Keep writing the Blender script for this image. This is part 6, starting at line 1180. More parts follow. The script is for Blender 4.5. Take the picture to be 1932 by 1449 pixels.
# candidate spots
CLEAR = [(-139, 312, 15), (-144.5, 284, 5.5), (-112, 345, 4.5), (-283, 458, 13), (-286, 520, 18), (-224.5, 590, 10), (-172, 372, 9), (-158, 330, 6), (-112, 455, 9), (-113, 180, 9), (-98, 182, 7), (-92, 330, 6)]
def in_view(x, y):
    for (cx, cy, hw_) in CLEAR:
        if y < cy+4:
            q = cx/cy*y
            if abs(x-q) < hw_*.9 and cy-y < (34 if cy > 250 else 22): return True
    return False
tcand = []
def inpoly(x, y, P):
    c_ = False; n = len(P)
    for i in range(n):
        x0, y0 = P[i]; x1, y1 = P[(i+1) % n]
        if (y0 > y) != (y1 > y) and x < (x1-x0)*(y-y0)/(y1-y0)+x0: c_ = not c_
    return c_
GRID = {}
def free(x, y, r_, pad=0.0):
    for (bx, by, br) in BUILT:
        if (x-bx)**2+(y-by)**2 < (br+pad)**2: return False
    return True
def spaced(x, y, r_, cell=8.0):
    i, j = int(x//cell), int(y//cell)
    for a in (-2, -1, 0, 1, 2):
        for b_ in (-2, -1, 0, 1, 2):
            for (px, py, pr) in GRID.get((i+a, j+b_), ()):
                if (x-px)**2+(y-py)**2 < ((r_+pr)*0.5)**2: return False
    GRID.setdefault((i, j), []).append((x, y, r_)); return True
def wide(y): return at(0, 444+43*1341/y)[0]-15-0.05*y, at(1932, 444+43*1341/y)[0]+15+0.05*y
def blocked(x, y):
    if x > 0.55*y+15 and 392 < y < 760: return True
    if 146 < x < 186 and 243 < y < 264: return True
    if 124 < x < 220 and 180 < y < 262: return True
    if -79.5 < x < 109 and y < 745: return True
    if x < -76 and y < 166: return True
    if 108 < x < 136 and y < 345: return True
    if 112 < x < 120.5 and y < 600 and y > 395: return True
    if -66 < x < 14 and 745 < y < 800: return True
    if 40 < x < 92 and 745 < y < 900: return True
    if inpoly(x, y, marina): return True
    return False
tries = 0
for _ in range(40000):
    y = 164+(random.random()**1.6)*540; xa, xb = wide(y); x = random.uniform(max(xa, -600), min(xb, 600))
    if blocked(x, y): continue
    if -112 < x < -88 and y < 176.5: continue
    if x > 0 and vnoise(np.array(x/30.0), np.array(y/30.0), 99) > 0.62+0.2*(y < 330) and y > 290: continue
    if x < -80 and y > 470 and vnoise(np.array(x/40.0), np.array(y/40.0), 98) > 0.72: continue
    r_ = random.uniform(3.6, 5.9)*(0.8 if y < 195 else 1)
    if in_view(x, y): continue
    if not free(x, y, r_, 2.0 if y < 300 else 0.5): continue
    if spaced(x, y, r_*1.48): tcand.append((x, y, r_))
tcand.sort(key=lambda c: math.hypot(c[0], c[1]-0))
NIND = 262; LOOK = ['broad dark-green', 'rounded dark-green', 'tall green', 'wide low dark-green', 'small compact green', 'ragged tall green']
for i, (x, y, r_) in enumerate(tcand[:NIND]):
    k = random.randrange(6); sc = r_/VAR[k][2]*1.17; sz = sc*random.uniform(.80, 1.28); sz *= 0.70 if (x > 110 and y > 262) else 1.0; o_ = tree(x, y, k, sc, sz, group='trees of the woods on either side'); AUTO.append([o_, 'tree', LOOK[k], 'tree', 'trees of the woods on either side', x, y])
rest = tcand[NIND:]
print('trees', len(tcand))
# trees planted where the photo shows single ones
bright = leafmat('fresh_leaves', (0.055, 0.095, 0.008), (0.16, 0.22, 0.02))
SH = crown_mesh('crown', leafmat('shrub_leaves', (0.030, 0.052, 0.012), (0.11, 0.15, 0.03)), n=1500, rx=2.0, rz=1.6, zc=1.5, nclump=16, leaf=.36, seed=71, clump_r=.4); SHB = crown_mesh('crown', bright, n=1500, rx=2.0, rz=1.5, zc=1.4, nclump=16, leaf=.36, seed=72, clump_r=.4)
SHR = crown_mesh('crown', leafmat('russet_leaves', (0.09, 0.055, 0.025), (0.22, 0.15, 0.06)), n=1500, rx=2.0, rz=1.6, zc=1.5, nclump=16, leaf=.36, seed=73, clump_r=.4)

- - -

## Your instructions
Print the whole listing exactly as it is.

## Result of the task
Keep writing the Blender script for this image. This is part 6, starting at line 1180. More parts follow. The script is for Blender 4.5. Take the picture to be 1932 by 1449 pixels.
# candidate spots
CLEAR = [(-139, 312, 15), (-144.5, 284, 5.5), (-112, 345, 4.5), (-283, 458, 13), (-286, 520, 18), (-224.5, 590, 10), (-172, 372, 9), (-158, 330, 6), (-112, 455, 9), (-113, 180, 9), (-98, 182, 7), (-92, 330, 6)]
def in_view(x, y):
    for (cx, cy, hw_) in CLEAR:
        if y < cy+4:
            q = cx/cy*y
            if abs(x-q) < hw_*.9 and cy-y < (34 if cy > 250 else 22): return True
    return False
tcand = []
def inpoly(x, y, P):
    c_ = False; n = len(P)
    for i in range(n):
        x0, y0 = P[i]; x1, y1 = P[(i+1) % n]
        if (y0 > y) != (y1 > y) and x < (x1-x0)*(y-y0)/(y1-y0)+x0: c_ = not c_
    return c_
GRID = {}
def free(x, y, r_, pad=0.0):
    for (bx, by, br) in BUILT:
        if (x-bx)**2+(y-by)**2 < (br+pad)**2: return False
    return True
def spaced(x, y, r_, cell=8.0):
    i, j = int(x//cell), int(y//cell)
    for a in (-2, -1, 0, 1, 2):
        for b_ in (-2, -1, 0, 1, 2):
            for (px, py, pr) in GRID.get((i+a, j+b_), ()):
                if (x-px)**2+(y-py)**2 < ((r_+pr)*0.5)**2: return False
    GRID.setdefault((i, j), []).append((x, y, r_)); return True
def wide(y): return at(0, 444+43*1341/y)[0]-15-0.05*y, at(1932, 444+43*1341/y)[0]+15+0.05*y
def blocked(x, y):
    if x > 0.55*y+15 and 392 < y < 760: return True
    if 146 < x < 186 and 243 < y < 264: return True
    if 124 < x < 220 and 180 < y < 262: return True
    if -79.5 < x < 109 and y < 745: return True
    if x < -76 and y < 166: return True
    if 108 < x < 136 and y < 345: return True
    if 112 < x < 120.5 and y < 600 and y > 395: return True
    if -66 < x < 14 and 745 < y < 800: return True
    if 40 < x < 92 and 745 < y < 900: return True
    if inpoly(x, y, marina): return True
    return False
tries = 0
for _ in range(40000):
    y = 164+(random.random()**1.6)*540; xa, xb = wide(y); x = random.uniform(max(xa, -600), min(xb, 600))
    if blocked(x, y): continue
    if -112 < x < -88 and y < 176.5: continue
    if x > 0 and vnoise(np.array(x/30.0), np.array(y/30.0), 99) > 0.62+0.2*(y < 330) and y > 290: continue
    if x < -80 and y > 470 and vnoise(np.array(x/40.0), np.array(y/40.0), 98) > 0.72: continue
    r_ = random.uniform(3.6, 5.9)*(0.8 if y < 195 else 1)
    if in_view(x, y): continue
    if not free(x, y, r_, 2.0 if y < 300 else 0.5): continue
    if spaced(x, y, r_*1.48): tcand.append((x, y, r_))
tcand.sort(key=lambda c: math.hypot(c[0], c[1]-0))
NIND = 262; LOOK = ['broad dark-green', 'rounded dark-green', 'tall green', 'wide low dark-green', 'small compact green', 'ragged tall green']
for i, (x, y, r_) in enumerate(tcand[:NIND]):
    k = random.randrange(6); sc = r_/VAR[k][2]*1.17; sz = sc*random.uniform(.80, 1.28); sz *= 0.70 if (x > 110 and y > 262) else 1.0; o_ = tree(x, y, k, sc, sz, group='trees of the woods on either side'); AUTO.append([o_, 'tree', LOOK[k], 'tree', 'trees of the woods on either side', x, y])
rest = tcand[NIND:]
print('trees', len(tcand))
# trees planted where the photo shows single ones
bright = leafmat('fresh_leaves', (0.055, 0.095, 0.008), (0.16, 0.22, 0.02))
SH = crown_mesh('crown', leafmat('shrub_leaves', (0.030, 0.052, 0.012), (0.11, 0.15, 0.03)), n=1500, rx=2.0, rz=1.6, zc=1.5, nclump=16, leaf=.36, seed=71, clump_r=.4); SHB = crown_mesh('crown', bright, n=1500, rx=2.0, rz=1.5, zc=1.4, nclump=16, leaf=.36, seed=72, clump_r=.4)
SHR = crown_mesh('crown', leafmat('russet_leaves', (0.09, 0.055, 0.025), (0.22, 0.15, 0.06)), n=1500, rx=2.0, rz=1.6, zc=1.5, nclump=16, leaf=.36, seed=73, clump_r=.4)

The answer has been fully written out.